La stessa cosa alla tv, nei rari momenti in cui decido di concedere un’opportunità alla cara vecchia compagna di infanzia, ormai poco più che un elettrodomestico/soprammobile quasi sempre spento. Dopo anni di media interattivi, subire inaspettatamente un programma è sempre un’esperienza particolare. Soprattutto se si tratta di film. Perché la musica, alla radio, la riconosci subito. Di un film magari non ricordi proprio tutte le scene, quindi ti rendi conto della familiarità delle immagini, inizi a pensarci, poi riconosci l’attore, il dialogo, aspetti un po’, qualche scena, quindi, se si tratta un film che ti piace, giosci e lo guardi più volentieri rispetto allo stesso spezzone che vuoi condividere con gli amichetti su Facebook, e non solo per un motivo di qualità video.

Qualche sera fa, cognac alla mano, aspettando che la lavastoviglie concludesse il suo ciclo, letto tutto quello che c’era da leggere sul web, ho acceso la tv. È stato sufficiente raggiungere le memorie dei nuovi canali RAI dei digitale terrestre ed ecco il flashback. Per una volta non ho dovuto interpretare la solita pantomima con mia moglie su quale fosse il titolo di quel film…. con quell’attore… ma sì, quello che ha fatto anche… che poi era lo stesso di… eccetera eccetera, in un tripudio di vuoti di memoria. Che imbarazzo, la senilità. Mi ha stupito invece la rapidità con cui abbiamo entrambi riconosciuto New Jack City, un film che non ha fatto la storia, ma ha avuto comunque un discreto successo. L’ho visto al cinema (era il 1991, ero ancora uno studente quindi se ho speso i soldi per il cinema doveva davvero valerne la pena) e ricordo pure che mi era piaciuto. Tanto da accendere subito la lampadina. L’altra sera però non l’ho rivisto tutto, il ciclo della lavastoviglie era già a buon punto e la porzione di cognac non era generosa, ma una parte abbastanza lunga da rimuginare qualche considerazione. Che poi si riduce ad un unico ragionamento.
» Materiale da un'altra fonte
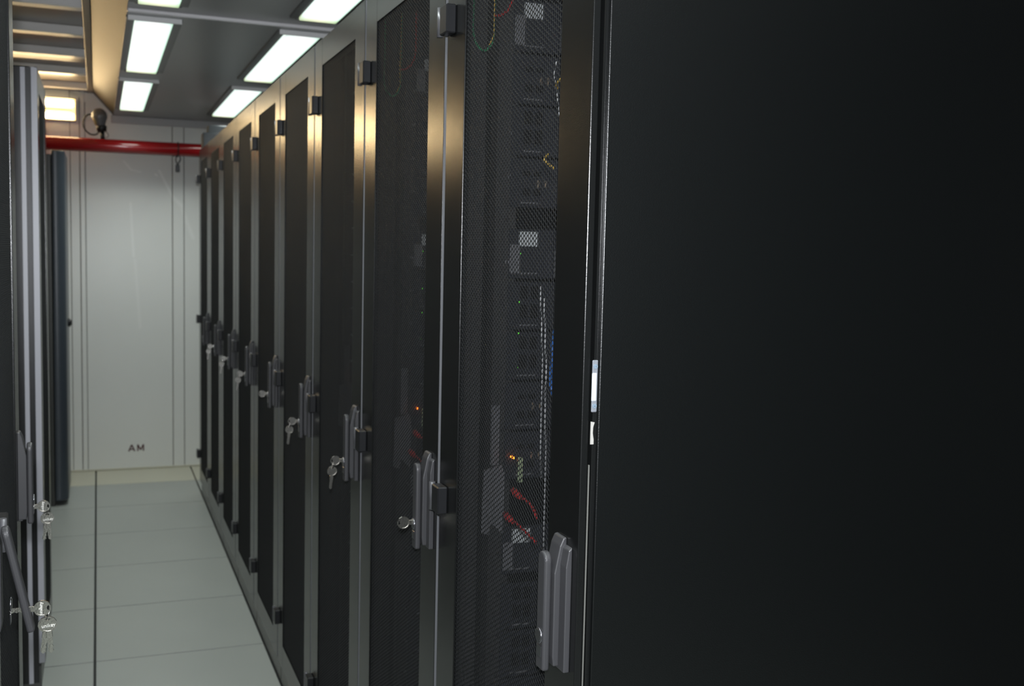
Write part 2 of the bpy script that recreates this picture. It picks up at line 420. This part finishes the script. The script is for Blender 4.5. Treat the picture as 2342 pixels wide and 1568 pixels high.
def make_rack():
    t = empty('server_rack')
    P, I = MT['paint'], MT['inner']
    # plinth, roof, rear, sides
    MB().box(.012, 1.0, .004, .596, 0, .075, .002, 1).build('plinth', MT['plinth'], t)
    MB().box(.022, 1.0, .002, .598, RH - .02, RH, .002, 1).build('roof_panel', P, t)
    MB().box(.985, 1.0, .02, .58, .075, RH - .02, .002, 1).build('rear_panel', P, t)
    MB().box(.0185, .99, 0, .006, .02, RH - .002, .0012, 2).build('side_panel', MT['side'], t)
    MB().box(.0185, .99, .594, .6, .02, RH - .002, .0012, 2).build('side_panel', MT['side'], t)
    fr = MB(); fe = MB()
    for a, b, c, d in ((.006, .030, .011, .045), (.570, .594, .555, .589)):
        (fe if a < .3 else fr).box(.0135, .045, a, b, .075, RH - .02, .0008, 1)
        fr.box(.045, .067, (.006 if a < .3 else .577), (.023 if a < .3 else .594), .075, RH - .02, .0008, 1)
    fr.box(.0135, .045, .030, .570, .075, .12, .001, 1); fr.box(.0135, .045, .030, .570, RH - .055, RH - .02, .001, 1)
    fr.build('frame', I, t); fe.build('front_post', P, t)
    for a, b in ((.02, .050), (.550, .580)):
        r = MB(); r.box(.078, .118, a, b, .085, RH - .03, .001, 1).build('mounting_rail', I, t)
    s = MB()
    for k in range(25):
        z = .14 + k * .0747
        s.tube([(.099, .5505, z), (.099, .5478, z)], .0035, 8)
    o = s.build('rail_screw', MT['pin'], t); o['kind'] = 'stuff'
    # door
    d = MB(); y0, y1, z0, z1 = .010, .5955, .085, RH
    d.box(0, .010, y0, M0 + .003, z0, z1, .0011, 2); d.box(0, .010, M1 - .003, y1, z0, z1, .0011, 2)
    d.box(.0002, .0098, M0 + .0015, M1 - .0015, z0 + .001, MZ0 + .003, .0006, 1)
    d.box(.0002, .0098, M0 + .0015, M1 - .0015, MZ1 - .003, z1 - .001, .0006, 1)
    door = d.build('door', P, t)
    link('mesh_panel', MESH, door, (.0032, 0, 0))
    for z in (1.892, 1.066, .252):
        h = MB()
        h.box(-.018, .0, .548, .586, z - .024, z + .024, .002, 1)
        h.box(-.012, .0, .570, .598, z - .019, z + .019, .002, 1)
        h.build('hinge', MT['hinge'], door)
        q = MB(); q.tube([(-.014, .5942, z - .025), (-.014, .5942, z + .025)], .0055, 12)
        q.build('hinge_pin', MT['pinmetal'], door)
    # handle base plate, grip lever and lock
    hb = MB(); yc, zb, zt = .047, .958, 1.132
    hb.prism([(0, zb), (-.0085, zb), (-.0085, zt - .034), (-.005, zt - .012), (0, zt - .008)], 'y', .026, .073, .0014, 2)
    hb.prism([(0, zb + .003), (-.015, zb + .003), (-.0165, zb + .016), (-.0165, zt - .046), (-.0095, zt - .010), (-.005, zt), (0, zt + .001)], 'y', .044, .074, .0016, 2)
    hb.build('handle', MT['plastic'], door)
    lv = MB()
    pts = [(.052, -.158), (.076, -.158)] + [(.064 + .012 * math.cos(a), -.010 + .012 * math.sin(a)) for a in [math.pi * k / 8 for k in range(9)]]
    lv.prism(pts, 'x', -.0105, 0, .0035, 3)
    lv.build('lever', MT['plastic'], door, (-.0165, 0, zt - .022))
    lk = MB()
    lk.tube([(-.0268, .064, .998), (-.0293, .064, .998)], .0085, 24)
    lk.tube([(-.0280, .064 + .0095 * math.cos(a), .998 + .0095 * math.sin(a)) for a in [math.pi * k / 12 for k in range(24)]], .0011, 6, True)
    lk.prism([(.0565, .970), (.0715, .970), (.0715, .985), (.0565, .985)], 'x', -.0280, -.0268, .0004, 1)
    lk.build('lock', MT['pin'], door)
    return t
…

Il film si colloca a una distanza di tempo non sufficientemente ampia da essere considerato una pellicola del passato, siamo sul confine di epoche diverse, ma secondo me già al di qua, rivolto verso di noi. Ciò non toglie che lo si veda con un’ottica remota perché racconta di cose che ci ricordiamo ma che non sono proprio storia consolidata. Ha un linguaggio a cui non siamo più abituati, ma non sufficientemente diverso da far rientrare New Jack City già nei film del passato, i classici da guardare con l’occhio sintetico del presente. Pensate per esempio a com’è cambiata la cultura afroamericana da allora, che a sua volta già era diversissima da quella di 10 anni prima. Che strano rivedere Ice T. ora che l’estetica dell’hip hop è così differente (e così diversamente macho). Sentire parlare di crack, non in ambito finanziario.

Il film si snoda a ritmo di rap, tutti si esprimono tramite quella gestualità che tanto ha fatto scuola, mani, braccia e petti strabordanti di suppellettili e ornamenti con simboli di potere e opulenza. Ballerini con i loro monumentali riproduttori di musicassette sottobraccio. Il basco e le capigliature a crestina. Insomma, un classico della blaxploitation e della old school, quella che ha toccato il suo apice con Flavour Flav e la sua sveglia al collo. New Jack City: provatelo sui vostri HD.